Photography show on view at Oklahoma Capitol

BY JOHN BRANDENBURG | Published: August 19, 2012

There is a slightly surreal and haunting quality to many of the black-and-white and color photos of Cody Lee Dopps in his “Of Our Land” show at the state Capitol.


“St. Malo,” a photograph by Cody Lee Dopps.

“I would get an overwhelming sense … of the vastness of the Great Plains every time I would come across one of the thousands of empty and dilapidated homes,” said Dopps, who moved to rural Oklahoma in 2005.

“I have a mental stockpile of locations that might make future photographs,” Dopps added. “So when the time is right, the sun is in the right place, and the clouds are pretty, I just hope I have my camera with me.”

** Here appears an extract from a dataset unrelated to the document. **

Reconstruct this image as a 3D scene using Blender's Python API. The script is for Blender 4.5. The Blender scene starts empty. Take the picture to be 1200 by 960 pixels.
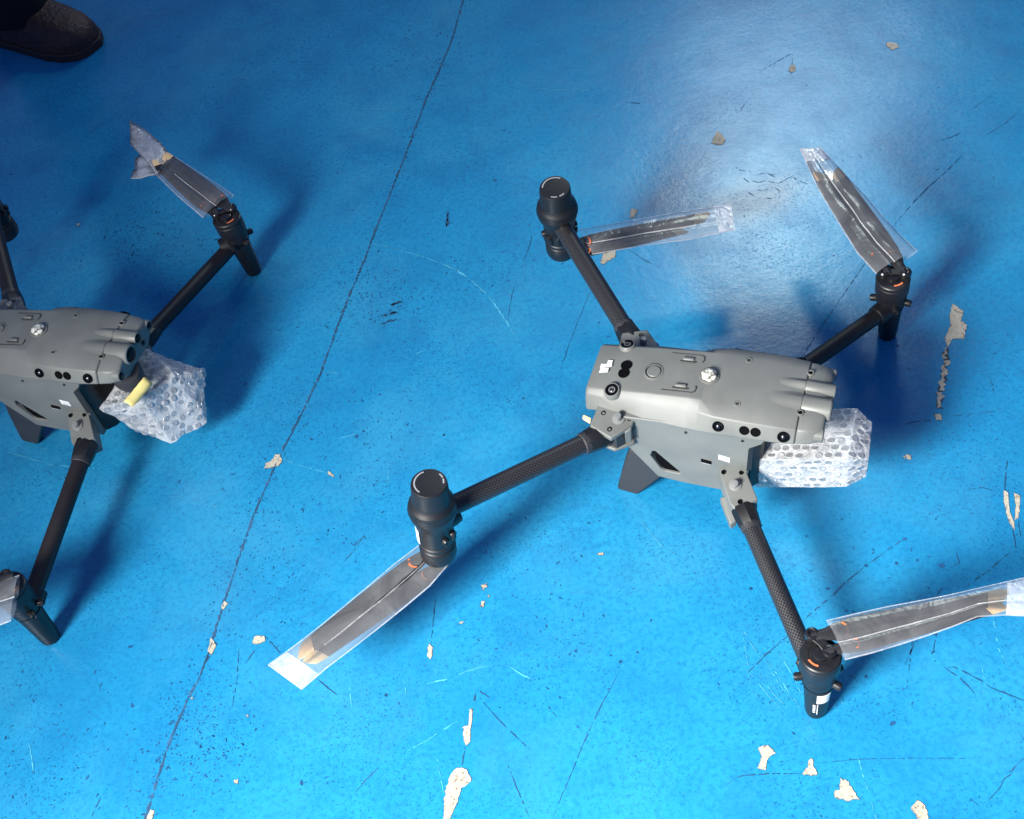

Particularly evocative are the black-and-white photos from the Edmond artist's “Dead Houses” series, such as the overgrown, derelict structure at the end of a road depicted in his “Dead House 8.” Bright, patchy sunlight interacts well with a threatening sky, in his horizontal photo of the worn, weathered and windowless “Dead House 3,” another intriguing work from the series.

Gauzy clouds seem to echo the flaking paint of the once pristine white facade, broken only by a barred door and two windows, in the old, no longer used “Covington Jail,” in a powerful black-and-white photo.

Even more dreamlike are his pictures of a castle-like rock church on a rugged ridge in “St. Malo,” and of a strangely fantastic-looking structure straddling the “Overholser Dam.” A dramatic angle adds to the impact of a photo, looking upward from the base of the “Chase Building,” in one of the pictures of new rather than old structures, Dopps said he sometimes does.

An orangish-brown sepia toning technique supplies just the right note of color to his photo of the boarded up “Cherokee School House,” its roof partly stripped away, in another striking composition.

In his color photo of “China Berries in the Sun,” brilliant rays breaking through scattered clouds give a nearly magical aura to a group of trees that seem to stand apart from the fields surrounding them.

In two other fine color photos, golden foliage is nicely balanced by the quiet, empty waters of “Keystone Lake,” and the dark silhouettes of “Sunflowers at Sunset” stand out dramatically.

Even more memorable and mysterious is his color photo of a “Cherokee Hedge Row” that suggests the corner of some strange miniature forest, labyrinth or maze for the viewer to discover.

Sponsored by the Oklahoma Arts Council, the Dopps show of photographs is highly recommended during its run through Sept. 2 in the capitol's first floor North Gallery.